INFORMATION SUPPLIED:
# # # # # # #

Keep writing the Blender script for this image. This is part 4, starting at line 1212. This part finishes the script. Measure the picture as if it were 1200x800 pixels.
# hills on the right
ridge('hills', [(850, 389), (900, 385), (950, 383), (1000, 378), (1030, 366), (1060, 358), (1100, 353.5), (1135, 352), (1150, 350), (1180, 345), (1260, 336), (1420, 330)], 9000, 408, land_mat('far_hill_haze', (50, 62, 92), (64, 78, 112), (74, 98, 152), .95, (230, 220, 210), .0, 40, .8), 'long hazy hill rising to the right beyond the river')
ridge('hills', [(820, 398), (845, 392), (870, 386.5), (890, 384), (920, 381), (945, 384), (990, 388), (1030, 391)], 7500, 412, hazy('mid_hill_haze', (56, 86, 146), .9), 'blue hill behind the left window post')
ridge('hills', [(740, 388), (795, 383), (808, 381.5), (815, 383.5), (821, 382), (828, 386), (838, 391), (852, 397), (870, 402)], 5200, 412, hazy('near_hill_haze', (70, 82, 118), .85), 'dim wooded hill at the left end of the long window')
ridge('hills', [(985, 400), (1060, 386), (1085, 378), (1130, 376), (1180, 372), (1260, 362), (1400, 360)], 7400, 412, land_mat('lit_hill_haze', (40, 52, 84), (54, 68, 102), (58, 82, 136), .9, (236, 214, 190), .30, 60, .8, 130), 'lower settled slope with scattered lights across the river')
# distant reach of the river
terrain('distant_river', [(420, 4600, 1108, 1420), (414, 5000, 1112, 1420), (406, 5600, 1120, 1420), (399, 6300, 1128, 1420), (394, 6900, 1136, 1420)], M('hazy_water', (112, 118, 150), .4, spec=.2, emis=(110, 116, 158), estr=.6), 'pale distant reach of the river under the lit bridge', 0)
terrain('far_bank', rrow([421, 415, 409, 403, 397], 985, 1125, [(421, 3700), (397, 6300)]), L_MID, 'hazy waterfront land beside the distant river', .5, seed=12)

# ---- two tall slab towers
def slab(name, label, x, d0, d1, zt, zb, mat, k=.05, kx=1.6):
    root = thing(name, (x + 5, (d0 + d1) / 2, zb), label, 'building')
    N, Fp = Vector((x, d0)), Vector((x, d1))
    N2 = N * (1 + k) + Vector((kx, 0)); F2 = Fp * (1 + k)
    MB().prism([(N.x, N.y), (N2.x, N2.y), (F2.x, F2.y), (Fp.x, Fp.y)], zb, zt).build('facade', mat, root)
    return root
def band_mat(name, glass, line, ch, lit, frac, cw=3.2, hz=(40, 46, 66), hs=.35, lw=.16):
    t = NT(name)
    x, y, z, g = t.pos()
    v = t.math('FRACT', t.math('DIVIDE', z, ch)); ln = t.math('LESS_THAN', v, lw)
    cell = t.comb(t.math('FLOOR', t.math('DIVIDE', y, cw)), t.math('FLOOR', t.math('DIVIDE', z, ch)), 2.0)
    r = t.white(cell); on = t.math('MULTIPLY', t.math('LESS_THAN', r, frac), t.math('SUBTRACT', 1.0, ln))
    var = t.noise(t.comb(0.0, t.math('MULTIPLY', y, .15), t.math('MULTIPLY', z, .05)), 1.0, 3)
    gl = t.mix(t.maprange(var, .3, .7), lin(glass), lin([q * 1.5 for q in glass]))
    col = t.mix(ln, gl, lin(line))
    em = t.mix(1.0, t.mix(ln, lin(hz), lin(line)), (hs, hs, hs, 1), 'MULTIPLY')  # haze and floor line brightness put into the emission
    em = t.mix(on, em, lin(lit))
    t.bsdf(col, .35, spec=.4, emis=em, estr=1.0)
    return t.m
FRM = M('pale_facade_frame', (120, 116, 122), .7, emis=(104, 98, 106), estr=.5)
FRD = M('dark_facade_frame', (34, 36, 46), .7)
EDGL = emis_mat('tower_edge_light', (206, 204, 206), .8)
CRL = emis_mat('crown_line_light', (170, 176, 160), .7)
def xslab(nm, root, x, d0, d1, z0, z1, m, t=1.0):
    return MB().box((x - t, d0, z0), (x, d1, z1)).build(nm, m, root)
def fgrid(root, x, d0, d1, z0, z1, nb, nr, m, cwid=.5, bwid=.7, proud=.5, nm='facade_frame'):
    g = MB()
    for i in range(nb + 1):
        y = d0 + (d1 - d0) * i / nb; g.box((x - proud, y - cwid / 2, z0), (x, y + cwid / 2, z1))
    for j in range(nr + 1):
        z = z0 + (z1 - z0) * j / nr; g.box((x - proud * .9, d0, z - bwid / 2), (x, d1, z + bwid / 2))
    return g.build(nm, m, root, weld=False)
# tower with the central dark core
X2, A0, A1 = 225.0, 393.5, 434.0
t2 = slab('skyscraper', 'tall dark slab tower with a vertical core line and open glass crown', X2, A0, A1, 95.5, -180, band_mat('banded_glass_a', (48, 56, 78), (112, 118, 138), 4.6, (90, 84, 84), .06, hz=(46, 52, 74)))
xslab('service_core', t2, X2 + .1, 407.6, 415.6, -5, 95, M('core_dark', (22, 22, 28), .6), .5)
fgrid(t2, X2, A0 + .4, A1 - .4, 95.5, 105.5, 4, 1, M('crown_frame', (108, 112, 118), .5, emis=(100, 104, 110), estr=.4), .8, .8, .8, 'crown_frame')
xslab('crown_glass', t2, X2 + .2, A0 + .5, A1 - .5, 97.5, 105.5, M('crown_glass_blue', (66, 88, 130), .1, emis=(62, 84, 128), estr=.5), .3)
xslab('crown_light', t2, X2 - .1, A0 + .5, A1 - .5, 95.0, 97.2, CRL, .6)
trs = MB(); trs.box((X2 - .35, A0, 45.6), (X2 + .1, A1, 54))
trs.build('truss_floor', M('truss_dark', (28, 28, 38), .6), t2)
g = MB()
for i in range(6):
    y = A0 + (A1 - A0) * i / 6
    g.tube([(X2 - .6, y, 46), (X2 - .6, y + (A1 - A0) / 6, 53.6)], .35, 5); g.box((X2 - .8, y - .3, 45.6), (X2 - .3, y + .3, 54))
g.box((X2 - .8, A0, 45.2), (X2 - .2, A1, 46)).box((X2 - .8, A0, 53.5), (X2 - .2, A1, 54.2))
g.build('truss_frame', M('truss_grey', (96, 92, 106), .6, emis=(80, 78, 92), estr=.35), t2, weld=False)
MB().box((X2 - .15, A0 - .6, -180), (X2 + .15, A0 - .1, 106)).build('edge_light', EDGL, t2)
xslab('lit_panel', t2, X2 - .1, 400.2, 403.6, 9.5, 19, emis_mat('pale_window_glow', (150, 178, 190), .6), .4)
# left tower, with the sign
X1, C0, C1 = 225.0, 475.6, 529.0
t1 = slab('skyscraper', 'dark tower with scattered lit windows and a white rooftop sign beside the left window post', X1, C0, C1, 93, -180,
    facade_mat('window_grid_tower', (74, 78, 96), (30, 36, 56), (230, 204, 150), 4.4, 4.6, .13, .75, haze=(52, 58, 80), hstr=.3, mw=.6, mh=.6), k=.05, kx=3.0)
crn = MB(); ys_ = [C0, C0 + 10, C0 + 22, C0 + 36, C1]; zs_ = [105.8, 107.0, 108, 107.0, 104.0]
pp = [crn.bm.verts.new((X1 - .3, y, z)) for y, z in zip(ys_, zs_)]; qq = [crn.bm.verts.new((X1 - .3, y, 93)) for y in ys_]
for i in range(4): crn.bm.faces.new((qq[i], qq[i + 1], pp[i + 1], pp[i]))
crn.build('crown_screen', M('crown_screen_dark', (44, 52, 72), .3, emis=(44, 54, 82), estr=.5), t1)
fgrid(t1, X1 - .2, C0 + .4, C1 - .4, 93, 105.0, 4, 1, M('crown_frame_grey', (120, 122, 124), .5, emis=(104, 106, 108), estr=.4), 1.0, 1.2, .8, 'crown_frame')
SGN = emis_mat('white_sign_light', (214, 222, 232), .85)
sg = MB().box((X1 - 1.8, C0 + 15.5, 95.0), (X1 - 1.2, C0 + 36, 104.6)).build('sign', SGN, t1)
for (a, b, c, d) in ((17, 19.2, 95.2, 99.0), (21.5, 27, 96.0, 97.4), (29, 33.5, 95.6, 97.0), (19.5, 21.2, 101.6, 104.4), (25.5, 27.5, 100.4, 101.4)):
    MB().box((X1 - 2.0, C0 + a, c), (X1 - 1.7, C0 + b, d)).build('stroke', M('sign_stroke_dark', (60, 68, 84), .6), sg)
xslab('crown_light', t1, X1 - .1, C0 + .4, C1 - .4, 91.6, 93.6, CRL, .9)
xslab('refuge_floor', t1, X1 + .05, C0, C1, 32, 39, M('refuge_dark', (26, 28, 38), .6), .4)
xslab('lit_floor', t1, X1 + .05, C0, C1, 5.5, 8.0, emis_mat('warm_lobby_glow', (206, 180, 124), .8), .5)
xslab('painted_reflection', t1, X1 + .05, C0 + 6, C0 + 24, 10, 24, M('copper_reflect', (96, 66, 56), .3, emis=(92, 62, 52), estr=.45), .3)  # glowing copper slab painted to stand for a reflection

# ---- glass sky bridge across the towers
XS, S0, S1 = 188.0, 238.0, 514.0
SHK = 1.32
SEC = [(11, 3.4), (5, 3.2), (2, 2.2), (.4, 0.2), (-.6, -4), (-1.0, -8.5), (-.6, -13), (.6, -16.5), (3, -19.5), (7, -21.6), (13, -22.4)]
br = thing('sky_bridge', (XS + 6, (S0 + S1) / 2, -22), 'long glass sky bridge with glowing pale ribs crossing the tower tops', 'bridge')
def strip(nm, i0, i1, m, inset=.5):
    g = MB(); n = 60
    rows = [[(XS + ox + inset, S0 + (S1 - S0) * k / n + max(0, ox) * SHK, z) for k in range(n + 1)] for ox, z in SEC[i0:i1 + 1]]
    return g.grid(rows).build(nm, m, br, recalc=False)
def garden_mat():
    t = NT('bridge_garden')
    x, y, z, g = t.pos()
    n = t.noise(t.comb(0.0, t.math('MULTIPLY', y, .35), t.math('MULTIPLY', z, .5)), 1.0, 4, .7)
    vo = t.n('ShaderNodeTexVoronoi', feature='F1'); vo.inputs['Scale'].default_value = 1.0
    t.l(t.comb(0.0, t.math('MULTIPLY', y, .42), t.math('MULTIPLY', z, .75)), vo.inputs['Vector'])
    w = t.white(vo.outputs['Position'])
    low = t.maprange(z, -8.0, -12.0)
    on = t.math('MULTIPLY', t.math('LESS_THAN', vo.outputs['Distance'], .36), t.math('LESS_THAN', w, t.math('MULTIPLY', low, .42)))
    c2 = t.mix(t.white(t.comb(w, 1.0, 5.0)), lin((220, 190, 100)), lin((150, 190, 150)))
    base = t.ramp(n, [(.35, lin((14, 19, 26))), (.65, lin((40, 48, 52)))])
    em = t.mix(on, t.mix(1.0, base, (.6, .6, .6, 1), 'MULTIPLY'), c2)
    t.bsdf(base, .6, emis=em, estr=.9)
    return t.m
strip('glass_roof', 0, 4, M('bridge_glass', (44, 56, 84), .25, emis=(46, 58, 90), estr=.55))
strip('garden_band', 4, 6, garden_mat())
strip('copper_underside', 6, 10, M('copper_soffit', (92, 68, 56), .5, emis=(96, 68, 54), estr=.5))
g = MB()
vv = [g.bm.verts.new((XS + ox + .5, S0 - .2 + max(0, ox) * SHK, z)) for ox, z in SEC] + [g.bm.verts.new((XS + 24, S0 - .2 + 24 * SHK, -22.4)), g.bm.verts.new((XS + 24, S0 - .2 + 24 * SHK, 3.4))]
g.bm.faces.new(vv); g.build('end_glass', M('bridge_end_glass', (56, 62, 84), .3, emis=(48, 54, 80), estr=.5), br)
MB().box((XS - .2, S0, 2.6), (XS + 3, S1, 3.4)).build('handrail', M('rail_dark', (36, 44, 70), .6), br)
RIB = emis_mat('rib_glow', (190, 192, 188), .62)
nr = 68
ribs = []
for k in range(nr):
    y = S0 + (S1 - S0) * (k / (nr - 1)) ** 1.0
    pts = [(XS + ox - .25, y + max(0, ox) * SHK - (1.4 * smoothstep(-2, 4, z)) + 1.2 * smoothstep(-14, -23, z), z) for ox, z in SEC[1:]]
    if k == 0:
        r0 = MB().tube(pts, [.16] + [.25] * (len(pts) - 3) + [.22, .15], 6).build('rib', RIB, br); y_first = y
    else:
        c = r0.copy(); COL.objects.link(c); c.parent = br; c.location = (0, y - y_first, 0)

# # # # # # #

GOAL: Pick every line with "scattered" in it and copy it.

TASK RESULT:
ridge('hills', [(985, 400), (1060, 386), (1085, 378), (1130, 376), (1180, 372), (1260, 362), (1400, 360)], 7400, 412, land_mat('lit_hill_haze', (40, 52, 84), (54, 68, 102), (58, 82, 136), .9, (236, 214, 190), .30, 60, .8, 130), 'lower settled slope with scattered lights across the river')
t1 = slab('skyscraper', 'dark tower with scattered lit windows and a white rooftop sign beside the left window post', X1, C0, C1, 93, -180,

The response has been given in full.